Bury is a good town to explore: can we see the station, please? I remember that was a treat.
Nearby Risby and Little Saxham have round-towered churches - but that's another story.
I am not always a huge fan of red-brick Tudor-Gothic revival style with stone mullioned windows, prominent gables and tall chimneys. I wouldn't go as far as saying that a bank needed a domestic feel; if a building was going to be a bank, I suppose it had to represent stability and trustworthiness. Otherwise citizens would keep their hard earned savings under the mattress.
Joseph: The station is indeed a treat. I hope I'll get to it, but have one or two other things to get off my chest first.

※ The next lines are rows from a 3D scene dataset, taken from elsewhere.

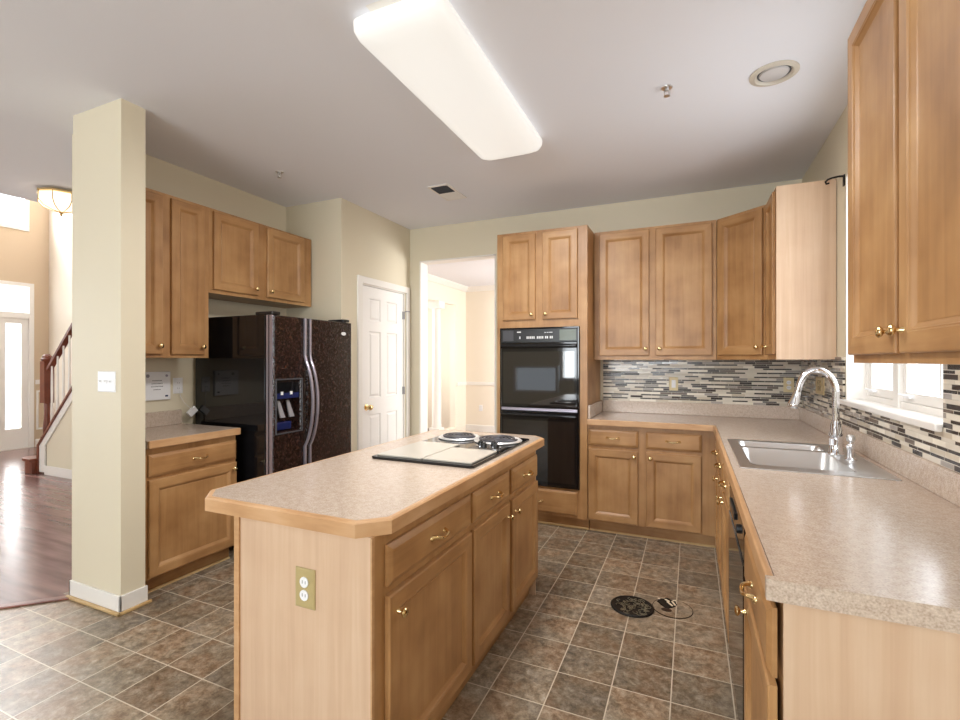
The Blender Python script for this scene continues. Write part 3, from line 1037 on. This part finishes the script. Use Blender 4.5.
# ------------------------------------------------------------------ ovens
t = thing('double_wall_oven', 'black glass double wall oven built into the tall cabinet', 'oven', (-1.165, 3.85, .335))
Tv = frame((-1.165, 3.85, 0), (0, -1, 0))
hw = .342
MB(Tv).box(-hw + .012, hw - .012, .345, 1.645, -.50, -.002).build('housing', BLACKM, t)
rect_frame(MB(), Tv, -hw, hw, .337, 1.657, .0005, .02, .014, .014).build('surround', BLACKG, t, bevel=.003)
cp = MB(Tv).box(-hw + .014, hw - .014, 1.535, 1.643, .0, .022).build('control_panel', BLACKM, t, bevel=.002)
MB(Tv).box(hw - .16, hw - .025, 1.545, 1.633, .022, .0235).build('display', LCD, cp)
MB(Tv).box(-hw + .03, -hw + .125, 1.545, 1.633, .022, .0232).build('display', DKGREY, cp)
mk = MB(Tv)
mk.box(-.165, -.155, 1.562, 1.582, .022, .0226)
mk.build('mode_print', MARK, cp)
mk = MB(Tv)
for i, x in enumerate([-.10, -.085, -.07, -.055, -.04, -.01, .005, .02, .035, .06, .075, .10, .115]):
    mk.box(x, x + .010, 1.562, 1.582, .022, .0226)
mk.build('button_print', MARK, cp)
mk = MB(Tv)
mk.box(-.185, -.15, 1.615, 1.624, .022, .0226)
mk.build('panel_print', MARK, cp)
mk = MB(Tv)
for x in (.055, .075, .095, .11):
    mk.box(x, x + .013, 1.61, 1.615, .022, .0226)
mk.build('legend_print', MARK, cp)
for z0_, z1_ in ((.985, 1.53), (.349, .955)):
    dr = MB(Tv).rects([(-hw + .014, hw - .014, z0_, z1_, 0), (-hw + .014, hw - .014, z0_, z1_, .026), (-hw + .018, hw - .018, z0_ + .004, z1_ - .004, .03)]).build('oven_door', BLACKG, t)
    MB(Tv).box(-hw + .035, hw - .035, z0_ + .03, z1_ - .075, .0301, .0312).build('window', GLASSB, dr)
    zh = z1_ - .03
    mb = MB(Tv)
    mb.loops([[(a, zh + .017 * math.cos(q_), .055 + .010 * math.sin(q_)) for q_ in [2 * math.pi * k / 12 for k in range(12)]] for a in (-hw + .02, hw - .02)], smooth=True)
    for a in (-hw + .045, hw - .045):
        mb.box(a - .012, a + .012, zh - .012, zh + .012, .03, .05)
    mb.build('handle', BLACKG, dr)
MB(Tv).box(-hw + .014, hw - .014, .957, .983, .0, .024).build('vent_strip', GREYTRIM, t, bevel=.004)

# ------------------------------------------------------------------ refrigerator
t = thing('refrigerator', 'black side-by-side refrigerator in the left wall alcove', 'refrigerator', (-3.0, 2.835, 0))
MB().box(-3.42, -2.70, 2.42, 3.25, .03, 1.70).build('body', BLACKG, t, bevel=.006)
MB().box(-2.72, -2.66, 2.43, 3.24, .0, .09).build('base_grille', BLACKM, t)
Tf = frame((-2.695, 0, 0), (1, 0, 0))
# freezer door with dispenser recess
fa0, fa1, fb0, fb1, ft = 2.42, 2.722, .10, 1.695, .075
ra0, ra1, rb0, rb1 = 2.447, 2.675, .875, 1.24
fd = MB(Tf)
fd.rects([(fa0, fa1, fb0, fb1, .004), (fa0, fa1, fb0, fb1, ft - .012), (fa0 + .004, fa1 - .004, fb0 + .004, fb1 - .004, ft - .003), (fa0 + .012, fa1 - .012, fb0 + .01, fb1 - .01, ft),
          (ra0, ra1, rb0, rb1, ft), (ra0 + .006, ra1 - .006, rb0 + .006, rb1 - .006, ft - .01), (ra0 + .012, ra1 - .012, rb0 + .01, rb1 - .12, ft - .06)], cap1=True)
fz = fd.build('freezer_door', FRIDGE, t)
rect_frame(MB(), Tf, ra0 - .012, ra1 + .012, rb0 - .012, rb1 + .012, ft, ft + .006, .010).build('dispenser_bezel', DKGREY, fz, bevel=.002)
MB(Tf).box(ra0 + .012, ra1 - .012, rb0 + .235, rb0 + .275, ft - .045, ft - .01).build('dispenser_panel', BLUEP, fz, bevel=.003)
MB(Tf).box(ra0 + .012, ra1 - .012, rb0 + .275, rb1 - .01, ft - .045, ft - .014).build('dispenser_panel', BLACKG, fz)
for a in (2.50, 2.585):
    MB(Tf).loops([[(a - .012, rb0 + .22, ft - .05), (a + .012, rb0 + .22, ft - .05), (a + .012, rb0 + .22, ft - .04), (a - .012, rb0 + .22, ft - .04)],
                  [(a + .0, rb0 + .10, ft - .03), (a + .045, rb0 + .10, ft - .03), (a + .045, rb0 + .10, ft - .02), (a + .0, rb0 + .10, ft - .02)]]).build('dispenser_paddle', GREYP, fz)
    MB(Tf).box(a - .008, a + .012, rb0 + .262, rb0 + .285, ft - .012, ft - .006).build('dispenser_button', WPLAST, fz)
MB(Tf).box(ra0 + .02, ra1 - .07, rb0 + .012, rb0 + .07, ft - .055, ft - .02).build('dispenser_tray', BLUEP, fz, bevel=.01)
rd = MB(Tf)
ga0, ga1 = 2.732, 3.245
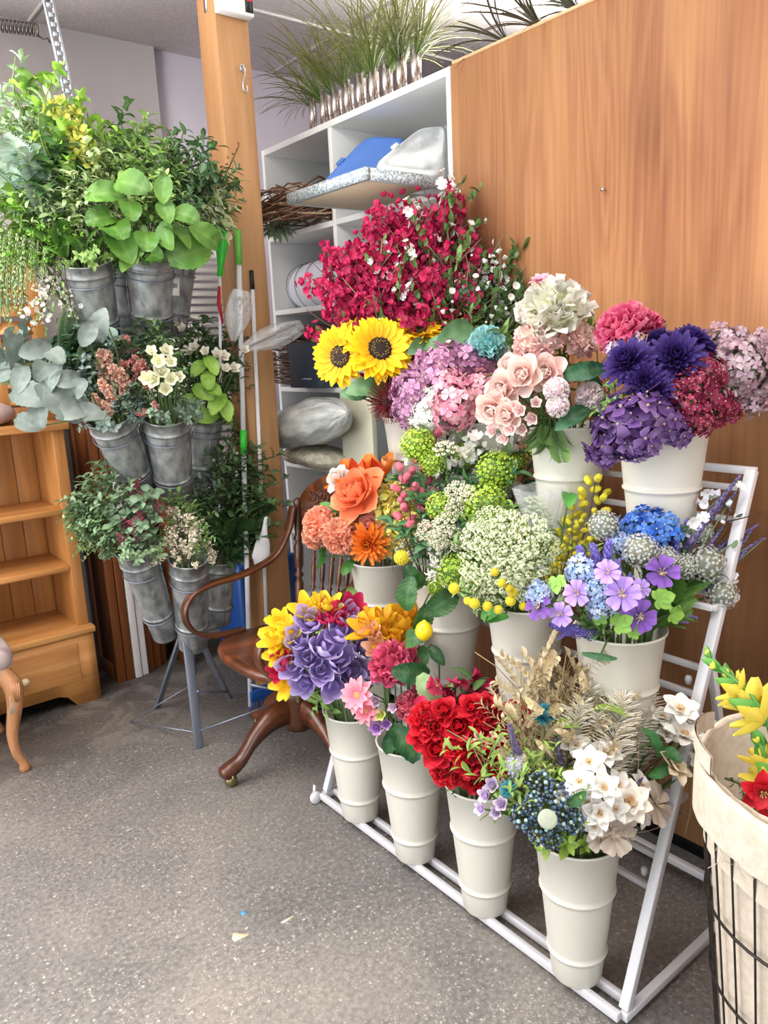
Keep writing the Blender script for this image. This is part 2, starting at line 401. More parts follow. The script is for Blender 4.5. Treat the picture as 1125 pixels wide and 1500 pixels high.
@head('pincushion')
def _():
    g = Geo()
    for i, d in enumerate(fib(150, -.35)):
        t = d+np.array([0, 0, .15]); tube(g, [d*.3, d*.75+np.array([0, 0, .05]), t*1.0+rng.normal(0, .03, 3)+np.array([0, 0, .08])], [.025, .018, .012], 4, lin('6d1220') if i % 3 else lin('a83a3a'), cap=False)
        g.inst(ball('8c1c28', .03, 0), mx(t+np.array([0, 0, .08])))
    g.inst(ball('3a0b12', .5, 2), None)
    return [('filaments', g, M['petal'])]
@head('globe')
def _(c, c2):
    g = Geo(); g.inst(ball(c, .85, 3), None)
    for d in fib(90, -.9): g.inst(ball(c2, .1, 0), mx(d*.88), .12)
    return [('bloom', g, M['petal'])]
@head('berries')
def _(c0, c1, c2, n=38):
    g = Geo(); st = Geo(); T = [ball(c0, 1, 1), ball(c1, 1, 1), ball(c2, 1, 1)]
    for i, d in enumerate(fib(n, -.3)):
        P = d*rng.uniform(.55, 1.0)*np.array([1, 1, .8]); g.inst(T[rng.integers(0, 3)], mx(P, s=rng.uniform(.13, .17)), .15)
        tube(st, [(0, 0, -.9), P*.5+np.array([0, 0, -.3]), P], .02, 4, lin('5d6b3a'), cap=False)
    return [('berries', g, M['berry']), ('twigs', st, M['stem'])]
@head('disc')
def _():
    g = Geo(); g.inst(ball('b9c2ac', 1, 3), mx(s=(1, 1, .3)))
    for d in fib(110, .0): g.inst(ball('dfe5d4', .05, 0), mx(d*np.array([.95, .95, .32])), .1)
    return [('bloom', g, M['petal'])]
@head('lemon')
def _():
    g = Geo(); lathe(g, [(0, -1), (.12, -.98), (.2, -.88), (.5, -.66), (.74, -.3), (.78, .05), (.68, .42), (.42, .74), (.2, .88), (.14, .98), (0, 1.04)], 16, lin('f2cf1c'))
    return [('fruit', g, M['berry'])]
@head('leaf')
def _(c0='2f5a2c', c1='4a7a3c', W=.55, vein='7d9c5a'):
    g = Geo(); V, F, C = petal(2, 2*W, 22, -38, .14, c0, c1, nu=8, nv=18, shape='point'); vc = np.array(lin(vein))
    ax = np.abs(V[:, 0]); fr = (V[:, 1]*4.5-ax*3.2) % 1.0; k = np.where((fr < .22) | (ax < .03), .22, 0.0)[:, None]; C = C*(1-k)+vc*k
    V[:, 0] *= 1+.05*np.sin(V[:, 1]*26); V[:, 2] += .025*np.sin(V[:, 1]*9+ax*6)-.02*(fr < .22)
    g.inst((V+np.array([0, -1, 0]), F, C), None)
    return [('leaf_blade', g, M['leaf'])]
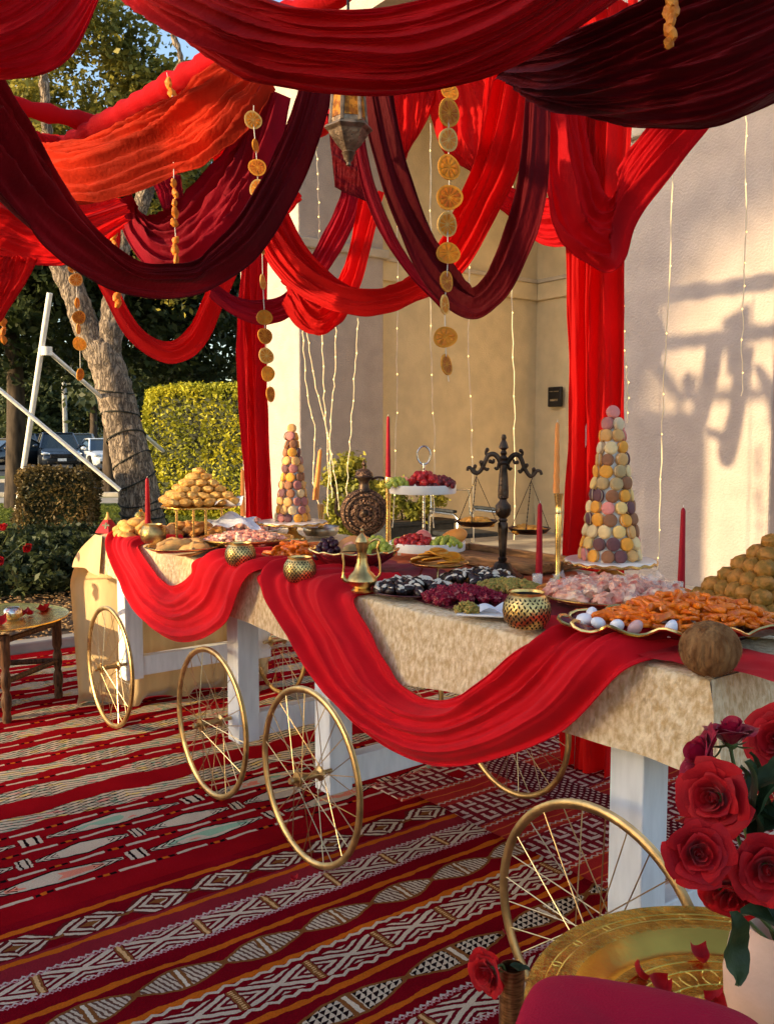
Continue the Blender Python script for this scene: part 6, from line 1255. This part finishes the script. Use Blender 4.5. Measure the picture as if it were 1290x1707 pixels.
b = MB(); b.tube([(rt * .6 * math.cos(i * math.pi / 3 + .3), rt * .6 * math.sin(i * math.pi / 3 + .3), .25) for i in range(6)], .011, 8, closed=True); b.build('stretcher', 'wood_dark', tt)
lp_ = MB(); lp_.grid(lambda a, t: ((a - .5) * .05 * math.sin(min(1, t * 1.2 + .12) * math.pi * .62), (t - .5) * .046, .016 * (2 * a - 1) ** 2 + .010 * (t - .4) ** 2 * 4 + .003), 10, 10); LPET = lp_.mesh('rose_petal', 'rose_petal', ang=0)
def loose_petal(label, p, rot, sc, group): return tag(ob('rose_petal', LPET, None, p, rot, scale=sc), label, 'petal', group)
for i, (px, py, s_) in enumerate(((1163, 1600, .72), (1062, 1630, .66), (1100, 1648, .75), (1190, 1675, .66), (1205, 1690, .66))):
    p = G(px, py, z0 - .016); loose_petal(['rose petal lying alone in the middle of the brass tray', 'curled rose petal by the cushion edge on the brass tray', 'second rose petal by the cushion edge on the brass tray', 'rose petal near the vase foot on the brass tray', 'rose petal touching the terracotta vase on the brass tray'][i], p + Vector((0, 0, .002)), (R([20, 35, -10, 15, 30][i]), R([10, 30, -25, 5, 20][i]), [.3, 1.2, 2.2, 4, 5][i]), s_, 'petals on the brass tray')
# terracotta vase and roses
vx, vy = D(1300, 1620, 1.28).x, 1.28; vb = Vector((vx, vy, z0 - .016)); vs_ = thing('terracotta_vase', 'smooth peach terracotta vase standing on the brass tray', 'vase', vb); vt = D(1290, 1545, 1.28).z - vb.z
b = MB(); b.lathe([(.045, 0), (.062, .02), (.078, .08), (.080, vt * .6), (.072, vt * .85), (.055, vt * .97), (.048, vt), (.043, vt - .004), (.04, vt - .05)], 48); b.build('body', 'terracotta', vs_)
vm = vb + Vector((0, 0, vt - .02))
def rl(px, py, Y): return D(px, py, Y)
rose('large bright red rose facing the viewer left of the vase', rl(1163, 1422, 1.13), (-.15, -1, .35), vm + Vector((-.02, -.01, 0)), .76, leaves=((rl(1200, 1370, 1.2), (.6, .2, .3), .9), (rl(1225, 1400, 1.2), (.3, -.1, .6), 1.4), (rl(1235, 1455, 1.19), (.6, -.1, .5), 1.3), (rl(1215, 1520, 1.12), (.15, -.2, -1), 1.35)))
rose('dark red rose drooping above the large bright rose', rl(1190, 1330, 1.2), (-.55, -.6, .2), vm + Vector((-.01, 0, 0)), .86, leaves=((rl(1240, 1270, 1.2), (.25, -.1, -.9), 1.5), (rl(1250, 1330, 1.22), (.5, 0, .6), 1.3), (rl(1235, 1340, 1.22), (.7, 0, -.2), 1.0)))
rose('magenta red rose at the top left of the bouquet', rl(1172, 1262, 1.28), (-.8, .1, .45), vm, .86, 'rose_petal_pink', leaves=((rl(1232, 1280, 1.25), (.4, 0, -.7), .9),))
rose('magenta rosebud at the very top of the bouquet', rl(1218, 1228, 1.3), (-.1, .1, 1), vm + Vector((.01, .01, 0)), .85, 'rose_petal_pink', 6, leaves=((rl(1245, 1300, 1.25), (.5, 0, -.5), 1.1),))
rose('deep red rose cut by the right picture edge', rl(1278, 1450, 1.14), (-.25, -1, .25), vm + Vector((.01, -.01, 0)), .78, leaves=((rl(1255, 1400, 1.2), (.5, .1, .4), 1.5), (rl(1262, 1360, 1.21), (.7, 0, -.5), 1.5), (rl(1235, 1530, 1.13), (.6, -.2, .1), 1.3), (rl(1215, 1440, 1.2), (.6, 0, .1), 1.1)))
rose('dark shaded rose under the large bright rose', rl(1222, 1490, 1.2), (-.3, -.9, -.3), vm, .75, leaves=((rl(1205, 1455, 1.2), (.7, .1, .1), 1.1), (rl(1260, 1500, 1.15), (.5, -.3, -.4), 1.1)))
rose('red rose at the right edge above the bouquet', rl(1300, 1235, 1.35), (-.6, -.5, .3), vm + Vector((.02, 0, 0)), .95, leaves=((rl(1275, 1310, 1.3), (-.3, 0, .8), .8),))
mat('cushion', (.40, .003, .028), .85, var=.06, scale=8, bump=.3, bscale=300, sheen=.03, spec=.12)
cp = Vector((D(1035, 1700, 1.10).x, 1.02, 0)); cz = D(950, 1612, 1.15).z; b = MB(); n_ = 40
def cush(a, t):
    ph = 2 * math.pi * a; th_ = -math.pi / 2 + math.pi * t; c_ = math.copysign(abs(math.cos(th_)) ** .45, 1); e = .32
    x = math.copysign(abs(math.cos(ph)) ** e, math.cos(ph)); y = math.copysign(abs(math.sin(ph)) ** e, math.sin(ph)); s_ = math.copysign(abs(math.sin(th_)) ** .7, math.sin(th_))
    return (x * c_ * .155, y * c_ * .155, s_ * .045 * (1 - .35 * (x * x * y * y) * c_))
b.grid(cush, 64, 32); cu = b.build('pad', 'cushion', ang=0) if 'cushion' in MATS else None
cth2 = thing('seat_cushion', 'crimson padded seat cushion overlapping the brass tray', 'cushion', (cp.x, cp.y, cz - .06), R(-20)); cu.parent = cth2
pip = MB(); pip.tube([Vector(cush(i / 64, .5)) for i in range(64)], .004, 6, closed=True); pip.build('piping', 'cushion', cth2)
st_ = MB(); st_.box((0, 0, -(cz - .06) / 2 - .025), (.22, .22, cz - .06 - .05)); st_.build('pouf_base', 'cushion', cth2, bev=.03)
# slim bronze vase with one rose
bv = Vector((D(853, 1650, 1.75).x, 1.75, 0)); bz = D(853, 1612, 1.75).z; vz = thing('bronze_vase', 'slim cylindrical bronze vase on the rug at the bottom edge', 'vase', bv)
b = MB(); b.lathe([(.030, 0), (.030, .01), (.026, .02), (.0255, bz), (.023, bz), (.022, bz - .05), (0, bz - .05)], 32); b.build('cylinder', 'bronze_copper', vz)
rose('single dark red rose leaning out of the slim bronze vase', D(815, 1622, 1.72), (-.7, -.6, .0), bv + Vector((0, 0, bz - .03)), .78, leaves=((D(850, 1612, 1.74), (.7, -.3, .1), .6),), group='rose in the bronze vase')
# folding brass tray table at the left edge
lc = G(-18, 1032, .49); lt = thing('tray_table', 'dark turned wood table with a round brass tray at the left edge', 'tray table', (lc.x, lc.y, 0)); rl_ = .40; z1 = .49
b = MB(); b.lathe([(0, z1 - .012), (rl_ * .8, z1 - .012), (rl_ * .86, z1), (rl_ * .98, z1 + .006), (rl_, z1 + .012), (rl_ * 1.005, z1 + .006), (rl_ * .85, z1 - .01), (0, z1 - .02)], 72); b.build('tray', 'gold_engraved', lt)
prof = [(.018, 0), (.024, .03), (.018, .06), (.026, .10), (.026, .14), (.016, .17), (.024, .20), (.024, .26), (.017, .28), (.026, .31), (.026, z1 - .03)]
fe = [G(98, 1166), G(12, 1208), G(-100, 1215), G(-150, 1180), G(-60, 1140), G(20, 1140)]
for q in (fe[0], fe[1], fe[2], fe[3]): l_ = MB(); l_.lathe(prof, 14, (q.x - lc.x, q.y - lc.y, 0)); l_.build('leg', 'wood_dark', lt)
for i in range(4):
    a, c = fe[i], fe[(i + 1) % 4]
    for z in (.22, z1 - .06): l_ = MB(); l_.tube([(a.x - lc.x, a.y - lc.y, z), (c.x - lc.x, c.y - lc.y, z)], .016, 8); l_.build('rail', 'wood_dark', lt)
p = G(22, 1032, z1 - .008); sv = thing('silver_votive', 'shiny round silver votive on the left brass tray', 'votive holder', p); b = MB(); b.lathe([(.03, 0), (.045, .014), (.050, .032), (.045, .052), (.034, .062), (.032, .060), (.04, .045), (.03, .008), (0, .006)], 32, flute=.02, nf=12); b.build('bowl', 'silver', sv)
for i, (px, py) in enumerate(((36, 1028), (46, 1026), (70, 1020), (78, 1017), (2, 1040))): loose_petal(['rose petal right beside the silver votive', 'second rose petal from the silver votive', 'rose petal in the middle right of the left tray', 'outermost rose petal on the left tray', 'rose petal left of the silver votive'][i], G(px, py, z1 - .010), (R(8), .15 * i, i * 1.3), 1.3, 'petals on the left tray')
vq = G(-28, 1015, z1 - .01); lv = thing('glass_vase', 'pale vase half cut by the left picture edge', 'vase', vq); b = MB(); b.lathe([(.05, 0), (.06, .02), (.055, .12), (.03, .19), (.036, .21), (.033, .21), (.028, .19), (.05, .1), (.04, .01), (0, .008)], 28); b.build('body', 'ceramic_white', lv)
vm2 = vq + Vector((0, 0, .19)); gl = 'roses in the left vase'
rose('bright red rose at the left edge above the lawn', D(6, 881, 4.55), (-.3, -.4, .8), vm2, .85, rings=5, group=gl)
rose('drooping dark red rosebud left of the shrubs', D(44, 912, 4.6), (.55, -.5, -.35), vm2, .75, rings=5, leaves=((D(15, 950, 4.6), (.5, 0, -.5), 1.0),), group=gl)
rose('dark rose low at the left edge before the shrubs', D(-2, 935, 4.5), (.3, -.7, .1), vm2, .8, rings=5, leaves=((D(22, 960, 4.6), (.3, 0, -.8), 1.0),), group=gl)
# fallen petals on the rug
for i, (px, py) in enumerate(((490, 1468), (845, 1560))): loose_petal(['single petal lying on the front rug near the gold wheel', 'single petal on the front rug near the bronze vase'][i], G(px, py, .026), (R(8), 0, i * 2), .5, 'petals on the rug')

Hels: Well, it's a matter of taste, really. Stability ans trustworthiness are certainly important, and seem embodied by some of the classical banks one sees. But maybe for a savings bank, designed to attract less well-off customers, a more homely style could appeal.
I think the point about the styles of different types of bank is relevant. In Leicester the building that housed the Trustee Savings Bank in St Martin's by Edward Burgess 1873, is in red brick with stone window frames in a restrained Venetian Gothic, emphasis being on the corner door. Nearby the former Pare's Bank later the National Westminster Bank by S Perkin Pick 1900, is in Portland Stone with giant Ionic columns, rusticated ground floor, carved frieze of classical figures and two Tuscan colonnaded domed towers. There are some nice Art Nouveau touches in the lamp standards flanking the steps. It is probably the the most extravagant building of it's period in the city. Pares was a long established private bank and obviously catering to a different clientele than the Savings Bank on the adjacent corner.
Osbert Lancaster coined the phrase 'Bankers Georgian' to describe the neo-Georgian classical style that many High street bank branches were built in.